Old thinking will not solve modern complex business problems, so we now need to design our way forward through constant innovation.

WHAT THE BOOK SAYS 

  • Social planner Horst Rittel defined wicked problems – those so persistent, pervasive or slippery that they seem insoluble. The narrow gauge mindset of the past is insufficient for solving today’s wicked problems.
  • To reorganise for agility, your company needs to develop a ‘designful mind’.
  • Most business managers are deaf, dumb and blind when it comes to the creative process. They are so obsessed with money and process that in their world the language of design is a sound that only dogs can hear.
  • Certain people are particularly suited to design thinking.

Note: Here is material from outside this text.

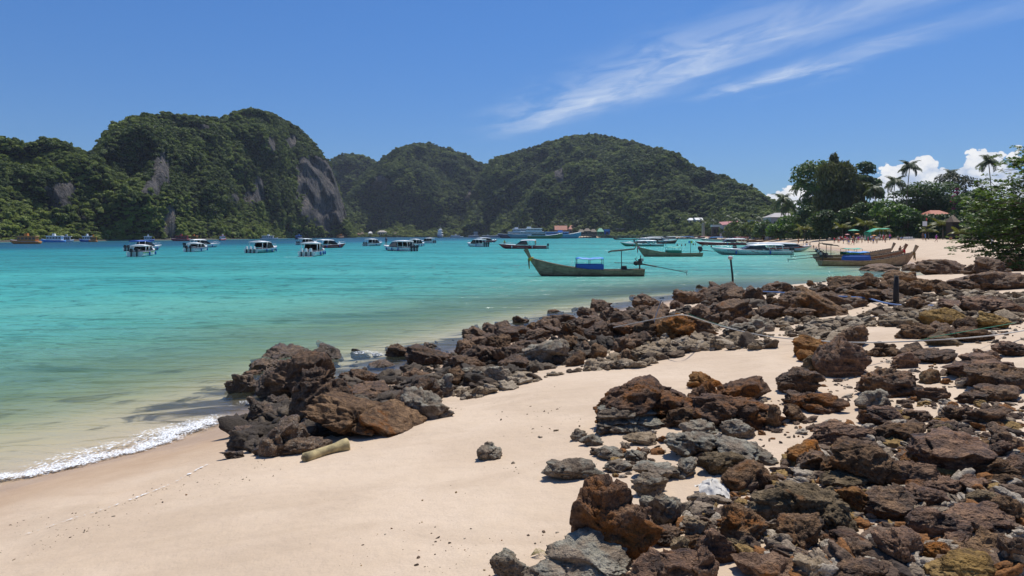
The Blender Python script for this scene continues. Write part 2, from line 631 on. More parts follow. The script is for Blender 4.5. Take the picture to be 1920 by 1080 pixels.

They tend to be:
  1. Empathetic: to understand motivations and invent engaging experiences.
  2. Intuitive: a shortcut to understanding situations.
  3. Imaginative: new ideas come from divergent thinking.
  4. Idealistic: headstrong, dreamy, and often focusing on something that initially seems wrong.
  • Business reasoning is inductive (observing that something works) and deductive (proving that something is). Design reasoning is ‘abductive’ (imagining that something could be). Only the latter can solve mysteries and find new solutions.
  • Logical managers think that creativity has four clear phases: discovery, ideation, refinement, and production. This logical sequence no more describes the creative process than a wedding describes sex.

WHAT’S GOOD ABOUT IT

  • “What do you really want? “ is a powerful question to ask clients.
  • Good design exhibits virtues like generosity, courage, diligence, honesty, substance, clarity, thriftiness and wit.
  • Companies should operate a Concept Collection Box, where anyone regardless of rank and title can suggest innovative ideas.
  • Traditional companies focus on cost, command and control, job roles, and silos.
  • Designful companies empathize with those outside the company, concentrate on vision and creativity, are project-orientated, and collaborate all the time.
  • “Thinking wrong” enables designers to think differently.
  • Levers for change include taking on wicked problems, weaving a rich story, establishing an innovation centre, assembling metateams, kicking ideas around (“spitballing”), and collaborating.

WHAT YOU HAVE TO WATCH

  • Nothing. As usual, this is pithy and sharp.